Tüm bu gelişmelerin ışığında, kamuoyunda 15 Şubat 2025’te Abdullah Öcalan’ın “tarihi” bir açıklama yapacağı yönünde beklentiler oluştu. Öcalan’ın, PKK’nin geleceği ve olası bir barış sürecine dair önemli mesajlar vermesi bekleniyor. Bu açıklamanın, PKK’nin silah bırakma sürecine nasıl etki edeceği ve Türkiye’nin Kürt sorununda yeni bir dönemin başlangıcı olup olmayacağı merakla takip ediliyor.

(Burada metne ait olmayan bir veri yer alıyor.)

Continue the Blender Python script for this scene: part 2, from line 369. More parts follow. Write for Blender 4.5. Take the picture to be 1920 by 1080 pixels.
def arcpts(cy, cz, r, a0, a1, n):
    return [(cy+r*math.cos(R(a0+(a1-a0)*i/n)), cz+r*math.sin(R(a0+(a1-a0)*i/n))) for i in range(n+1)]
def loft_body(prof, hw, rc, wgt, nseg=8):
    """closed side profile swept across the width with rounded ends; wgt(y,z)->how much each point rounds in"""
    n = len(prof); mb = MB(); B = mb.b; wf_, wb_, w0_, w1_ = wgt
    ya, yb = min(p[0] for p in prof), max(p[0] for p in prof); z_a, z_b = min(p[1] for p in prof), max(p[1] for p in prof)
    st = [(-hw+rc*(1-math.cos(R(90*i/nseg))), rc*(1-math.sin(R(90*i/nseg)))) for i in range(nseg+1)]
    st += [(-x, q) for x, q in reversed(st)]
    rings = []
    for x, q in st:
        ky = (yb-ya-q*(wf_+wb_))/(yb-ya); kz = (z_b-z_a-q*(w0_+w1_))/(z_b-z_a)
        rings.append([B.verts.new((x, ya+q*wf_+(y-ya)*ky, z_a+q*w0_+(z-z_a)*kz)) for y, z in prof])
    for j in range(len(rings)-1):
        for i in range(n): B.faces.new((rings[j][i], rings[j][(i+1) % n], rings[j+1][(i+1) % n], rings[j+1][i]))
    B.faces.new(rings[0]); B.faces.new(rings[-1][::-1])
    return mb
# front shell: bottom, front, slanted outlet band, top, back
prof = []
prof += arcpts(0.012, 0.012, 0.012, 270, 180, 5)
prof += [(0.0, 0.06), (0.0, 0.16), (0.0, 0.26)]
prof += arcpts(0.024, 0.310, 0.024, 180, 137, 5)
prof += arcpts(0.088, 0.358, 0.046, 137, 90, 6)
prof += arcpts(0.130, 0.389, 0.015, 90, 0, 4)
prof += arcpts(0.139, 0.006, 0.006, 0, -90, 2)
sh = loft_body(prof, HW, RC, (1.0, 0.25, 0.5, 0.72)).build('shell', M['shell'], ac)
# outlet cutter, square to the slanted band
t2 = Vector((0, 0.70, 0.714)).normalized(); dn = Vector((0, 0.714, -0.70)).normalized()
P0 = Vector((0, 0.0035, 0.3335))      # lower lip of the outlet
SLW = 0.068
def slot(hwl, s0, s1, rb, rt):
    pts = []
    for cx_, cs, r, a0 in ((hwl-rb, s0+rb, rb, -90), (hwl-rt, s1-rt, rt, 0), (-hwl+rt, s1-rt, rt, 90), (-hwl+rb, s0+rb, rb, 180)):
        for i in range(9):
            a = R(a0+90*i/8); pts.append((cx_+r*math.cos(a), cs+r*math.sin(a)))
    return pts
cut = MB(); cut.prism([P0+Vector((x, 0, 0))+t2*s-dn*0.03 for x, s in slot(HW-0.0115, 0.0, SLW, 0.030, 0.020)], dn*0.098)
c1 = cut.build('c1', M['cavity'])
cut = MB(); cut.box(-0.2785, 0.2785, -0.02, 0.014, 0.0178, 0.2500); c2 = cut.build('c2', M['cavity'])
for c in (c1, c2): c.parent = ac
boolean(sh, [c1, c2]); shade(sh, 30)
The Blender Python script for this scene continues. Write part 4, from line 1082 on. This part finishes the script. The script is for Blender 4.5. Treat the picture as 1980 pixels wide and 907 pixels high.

Karayılan, 15 Şubat Çağrısını Doğruladı: Kara Günden Yeni Bir Çıkış Gününe…
Öcalan’ın 15 Şubat’ta bir çağrı yapacağı yönündeki iddiaları PKK cephesinden doğrulayan ilk isim de Karayılan oldu. Karayılan, 15 Şubat’ta çağrı yapılacağına ilişkin değerlendirmesinde şunları dile getiriyor: “15 Şubat gününü halkımız bir ‘Kara Gün’ olarak tanımlıyor. Önder Apo da bir soykırım günü olarak yorumladı. Önder Apo bu yıl, şimdiye kadar verilen mücadelenin bir sonucu olarak bu kara günü yeni bir çıkış günü, bir özgürlük atılımı günü yapmak istiyor. Yani kara günü bir ak güne, içinde özgürlüğün olduğu güzel bir güne dönüştürmek istiyor. Önder Apo şu an böyle bir hazırlık yapıyor. 15 Şubat günü bu çerçevede hazırladığı atılıma çağrıyı yapacağını düşünüyoruz.”
Mesaj Görüntülü Olacak!
Kürt siyasal hareketi içerisinde ulaştığımız önemli bir kaynak, Öcalan’ın 15 Şubat’ta bir mesaj vereceğini doğruluyor ve bu mesajın görüntülü olacağını da ifade ediyor. Tabii bir aksilik çıkmazsa…
PKK’nin bu sürece yaklaşımının Öcalan’la aynı paralelde olmadığı iktidar odaklı medya tarafından sıkça işleniyor. PKK’nin önde gelen isimlerinin açık kaynaklardan yaptıkları açıklamalar, Öcalan’ın yapacağı her türlü çağrının ve başlatacağı sürecin arkasında durulacağı yönünde. Ancak devam eden saldırılar konusunda da uyarılarını yapıyorlar.